"Semoga perasaan-perasaan yang kalian titipkan
bisa mempertemukan kita untuk kali kedua"
Lirung, 24 Juli 2013
Kau tahu rasanya saat pertama kali menemukan hal
yang paling dirindukan? Tentu kau akan girang karena bahagia atau mungkin
dadamu terasa sesak karena haru.

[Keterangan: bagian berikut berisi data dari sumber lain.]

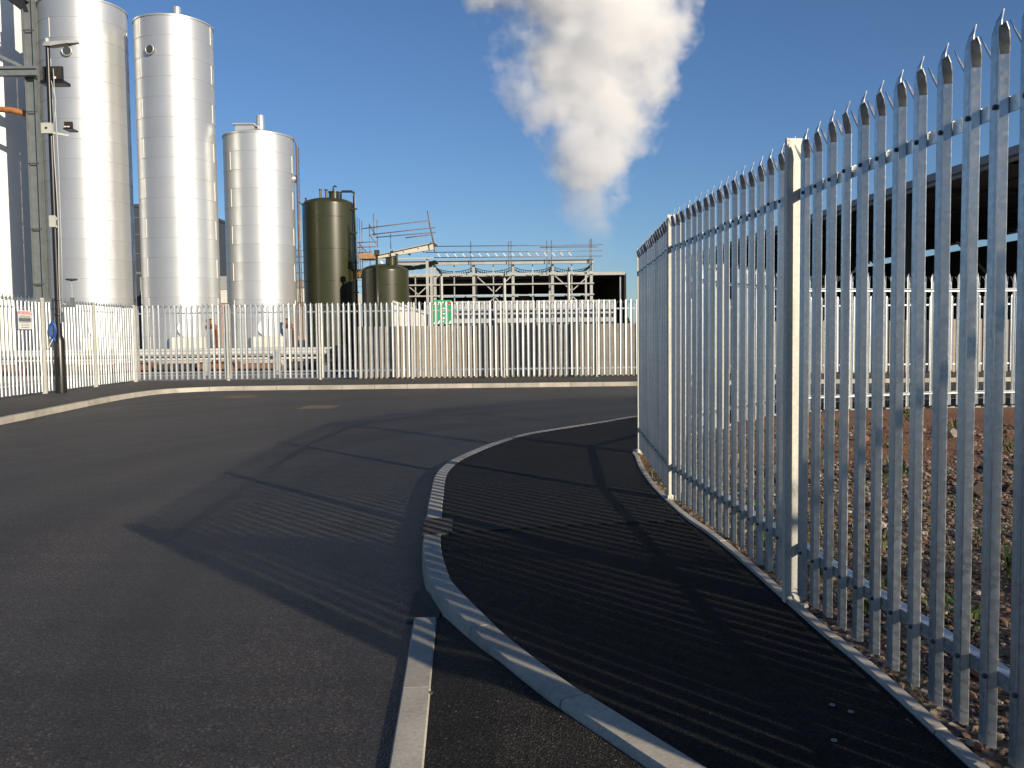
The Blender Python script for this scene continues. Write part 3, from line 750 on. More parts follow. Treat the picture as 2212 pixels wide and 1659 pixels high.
# ------------------------------------------------------------------ pipes along the yard edge
t = thing('pipe_rack', (-12, 34, .05), 'three pale pipes on low white posts running behind the far fence', 'pipe rack')
for (yy, z, r, mt_) in ((33.7, .90, .10, 'steel_white'), (33.95, .70, .075, 'cream_paint_and_sunlit'), (34.3, 1.02, .06, 'steel_white')):
    MB().tube([(-40, yy, z), (-6.4, yy, z)], r, 14).build('pipe', mt_, t, True)
for k in range(9):
    x = -27.9 + 2.72*k; MB().box(x-.06, x+.06, 33.50, 33.58, .05, 1.0 if k % 2 else .6).build('support', 'steel_white', t)
MB().box(-6.75, -6.4, 33.3, 34.5, .05, 1.15).build('end_frame', 'black_paint', t)
t = thing('machinery_skid', (-20, 36, .05), 'rust brown skid of low machinery in the gap under the yard pipes', 'skid')
for k in range(14): MB().box(-29.5+1.7*k, -28.2+1.7*k, 35.4, 36.6, .05, .42+.1*random.random()).build('beam', 'rust' if k % 3 else 'dark_casting', t)

# ------------------------------------------------------------------ lamp post
LX, LY = -11.60, 22.75
t = thing('lamp_post', (LX, LY, .116), 'tall black lamp post with floodlights and a flat lantern in front of the left fence', 'lamp post')
o = MB().lathe([(.135, .116), (.13, 1.45), (.075, 1.60)], (LX, LY, 0), 24).build('base_section', 'black_paint', t); smooth_by_angle(o, 40)
MB().box(LX-.05, LX+.05, LY-.142, LY-.125, .55, 1.05).build('access_door', 'black_paint', o)
o = MB().lathe([(.078, 1.55), (.072, 2.6), (.068, 6.0), (.052, 8.85), (0, 8.86)], (LX, LY, 0), 20).build('shaft', 'black_paint', t); smooth_by_angle(o, 40)
for z in (2.12, 2.5, 4.35, 4.55): MB().lathe([(.08, z-.03), (.087, z-.02), (.087, z+.02), (.08, z+.03)], (LX, LY, 0), 20).build('band', 'black_paint' if z < 4 else 'grey_plastic', t, True)
MB().box(LX-.07, LX+.08, LY-.14, LY-.07, 4.33, 4.62).build('band_clamp', 'grey_plastic', t)
b = MB(); top = [(-.10,-.06,8.86),(.10,-.11,8.84),(.55,-.11,8.90),(.80,-.04,8.93),(.80,.04,8.93),(.55,.11,8.90),(.10,.11,8.84),(-.10,.06,8.86)]
n = len(top); b.v = [Vector((LX+x, LY+y, z)) for x, y, z in top] + [Vector((LX+x*.9+.03, LY+y*.7, z+.12-.09*abs(x-.1))) for x, y, z in top]
b.f = [list(range(n))[::-1], [n+i for i in range(n)]] + [[i, (i+1)%n, n+(i+1)%n, n+i] for i in range(n)]
ln = b.build('lantern', 'lantern_grey', t)
b = MB(); b.add([(LX+.12, LY-.085, 8.832), (LX+.55, LY-.085, 8.885), (LX+.55, LY+.085, 8.885), (LX+.12, LY+.085, 8.832)], [(0,1,2,3)]); b.build('lens', 'glass_dark', ln)
MB().lathe([(.05, 8.94), (.06, 8.95), (.06, 9.05), (0, 9.07)], (LX-.01, LY, 0), 14).build('photocell', 'lantern_grey', ln)
def flood(cx, cz, wd, ht, n):
    o = MB().box(cx-wd/2, cx+wd/2, LY+.12, LY+.2, cz-ht/2, cz+ht/2).build('floodlight', 'black_paint', t)
    for k in range(n):
        x = cx - wd*.46 + wd*.92*k/(n-1); MB().box(x-.004, x+.004, LY+.085, LY+.121, cz-ht*.42, cz+ht*.45).build('fin', 'dark_casting', o)
    MB().box(cx-wd*.56, cx+wd*.62, LY+.06, LY+.42, cz-ht*.72, cz-ht*.5).build('gear_box', 'black_paint', o)
    for k in (-1, 1): MB().box(cx+k*.08*wd/.5-.035, cx+k*.08*wd/.5+.035, LY+.045, LY+.07, cz-ht*.42, cz-ht*.26).build('bracket_plate', 'white_paint', o)
    return o
flood(-11.57, 8.22, .50, .36, 18); fl = flood(-11.22, 6.93, .18, .17, 9)
MB().beam((LX, LY, 6.72), (-11.2, LY+.12, 6.66), .04, .05).build('mounting_arm', 'grey_plastic', fl)
o = MB().box(LX-.15, LX+.11, LY-.19, LY-.075, 6.66, 6.92).build('junction_box', 'grey_plastic', t)
o2 = MB().lathe([(0, 0), (.03, 0), (.03, .01), (0, .012)], (0, 0, 0), 12)
for v in o2.v: v.x, v.y, v.z = LX-.02+v.x, LY-.19-v.z, 6.79+v.y
o2.build('knockout', 'black_paint', o)
MB().tube([(LX+.07, LY-.02, 8.0), (LX+.17, LY-.03, 7.5), (LX+.12, LY-.03, 7.0), (LX+.10, LY-.08, 6.9)], .010, 6).build('cable', 'grey_plastic', t, True)
MB().tube([(LX+.08, LY-.05, 6.68)] + [(LX+.10+.02*math.sin(z*1.7), LY-.05, z) for z in (6, 5.4, 4.7, 4, 3.4, 2.9, 2.4)] + [(LX+.09, LY-.07, 1.9)], .012, 6).build('cable', 'grey_plastic', t, True)
MB().tube([(LX+.13, LY-.02, 8.3), (LX+.17, LY-.02, 6), (LX+.16, LY-.02, 3.6), (LX+.12, LY-.02, 2.3)], .012, 6).build('cable', 'steel_white', t, True)
o = MB().box(LX+.06, LX+.42, LY-.05, LY+.02, 2.30, 2.38).box(LX+.34, LX+.42, LY-.052, LY+.022, 2.381, 2.55).build('side_arm', 'frame_green_grey', t)
MB().tube([(LX+.38, LY-.01, 2.55), (LX+.38, LY-.01, 2.98)], .008, 6).build('stem', 'grey_plastic', o)
MB().lathe([(0, 2.97), (.13, 2.99), (.15, 3.02), (.10, 3.03), (0, 3.035)], (LX+.38, LY-.01, 0), 18).build('sensor_dish', 'dark_casting', o, True)
t = thing('cable_coil', (LX-.07, LY-.2, 1.3), 'coil of blue cable with plug hanging on the black lamp post', 'cable')
for k in range(6):
    P = [(LX-.07+.012*math.sin(k*2.1) + (.085-.006*k)*math.cos(a), LY-.165-.008*(k%4), 1.72+.02*math.cos(k*1.7) + (.20-.009*k)*math.sin(a)) for a in [2*math.pi*i/24 for i in range(25)]]
    MB().tube(P, .016, 6, False).build('loop', 'blue_cable', t, True)
MB().tube([(LX-.03, LY-.2, 1.56), (LX-.01, LY-.2, 1.42)], .03, 10).build('plug', 'blue_cable', t, True)
MB().tube([(LX-.06, LY-.2, 1.5), (LX-.22, LY-.2, 1.2), (LX-.42, LY-.18, .9)], .007, 5).build('tail', 'white_paint', t, True)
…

Ya, setidaknya seperti itulah perasaanku saat
menemukan masjid dan bisa mendengarkan lantunan adzan melalui pengeras suara setelah
sebulan “terasingkan”.
Setibanya di depan masjid, anak laki-laki berkaos
kuning dengan sarung shalatnya, menyambut kami dengan pertanyaan dan ocehan
polosnya,
“Ada yang
bukan agama Islam”
“memang kenapa?”
“yang bukan
Islam tidak boleh masuk”
“oh iya,
semuanya Islam” aku menjawab setelah memastikan teman disekitarku semuanya
muslim.
“perempuan
juga jangan masuk lewat sini”
“terus kalau
saya mau masuk? Lewat mana?”
“Lewat pintu
yang di samping”
“jalannya
lewat mana?”
“di situ” dia
menunjuk arah jalan yang tertutup tirai.
“ooh, iya”
aku mengangguk dan bergegas meninggalkannya. Anak itu betul-betul cerewet ya,
batinku.
Setelah shalat maghrib, anak itu kembali mengoceh panjang lebar dan memamerkan buku
cerita tentang siksa nereka.
Sebelum kembali ke dermaga, kami berpamitan dengan ibu yang menyiapkan
hidangan buka puasa dan anaknya si cerewet yang belakangan baru kutahu bernama
Najar.
“kakak…
kakak..” si anak cerewet itu berteriak memanggilku.
“ya… saya?”
aku menoleh sambil mengarahkan telunjuk ke wajahku dengan ekspresi heran.
“iya, ini kak”
dia menyodorkan lipatan kertas ke tanganku.
“ini apa?”
“jangan dibuka
di sini” dia berpesan dengan malu.
Tapi berhubung karena penasaran, jadilah aku
membelakanginya lalu kertasnya kubuka di tempat.
Isi kertasnya hanya ada dua kata: Kakak & Najar serta gambar love dibingkai
persegi.
Jleb! Eh? Ini surat cinta ya? Ternyata anak ini
pandai “bertingkah manis” juga ya.
Aku berbalik dan tersenyum ke arahnya.
Miangas, 15 Juli 2013
“kak athifah kemarin kenapa
tidak ke posko?” tanyanya dengan nada kecewa
“iya, kakak kemarin seharian
tinggal di rumah.”
“Saya cari-cari tapi tidak ada.
Padahal saya mau main. Karena tidak ada kak athifah, saya jadi sendirian, tidak
ada teman main”
“loh? Kakak Mawar tidak diajak
main? ‘Kan banyak teman-teman lain”
“tapi saya lebih suka main sama
kak athifah”
“maaf ya… kemarin kakak malas
keluar rumah. Lain kali kamu yang ke rumah ya, biar mainnya di rumah saja”
“yau maapulunu kak athifah”
Aku hanya diam mendengarnya
“kak athifah tahu artinya?” dia
bertanya untuk memastikan aku paham maksud ucapannya.
“iya, kakak tahu” aku
menjawabnya sambil tersenyum.
“aku cinta kak athifah” dia
kembali mengulangnya dalam bahasa Indonesia.
Aku membalasnya dengan senyuman.
“Dari semua kakak kakak, aku
paling suka kak athifah” ungkapnya.
“kakak juga suka sama santa”
Santa adalah anak perempuan kelas 4 SD yang kutemui
saat perjalanan menuju Miangas, 23 juni 2013 di K.M.Meliku Nusa. Katanya dia dari Bitung menemani kakeknya menjual kopra. Anak manis yang mau bersusah
payah mencarikanku kardus bekas untuk kupakai alas tidur. Dia tipikal anak yang
pencemburu, saya paling suka melihat ekspresinya saat melihat teman-temannya
yang lain berebut untuk bermain denganku.“saya
‘kan yang lebih duluan kenal sama kak athifah, waktu di kapal kakak tidak bisa
tidur karena alasnya sempit”.
Aku selalu suka dengan anak-anak. Dari kepolosan
mereka, aku banyak belajar bagaimana mengungkapkan kejujuran tanpa merasa takut
tersakiti. Hakikatnya jujur itu menyenangkan, yang tak siap menerima
kenyataanlah yang menganggap jujur kadang menyakitkan.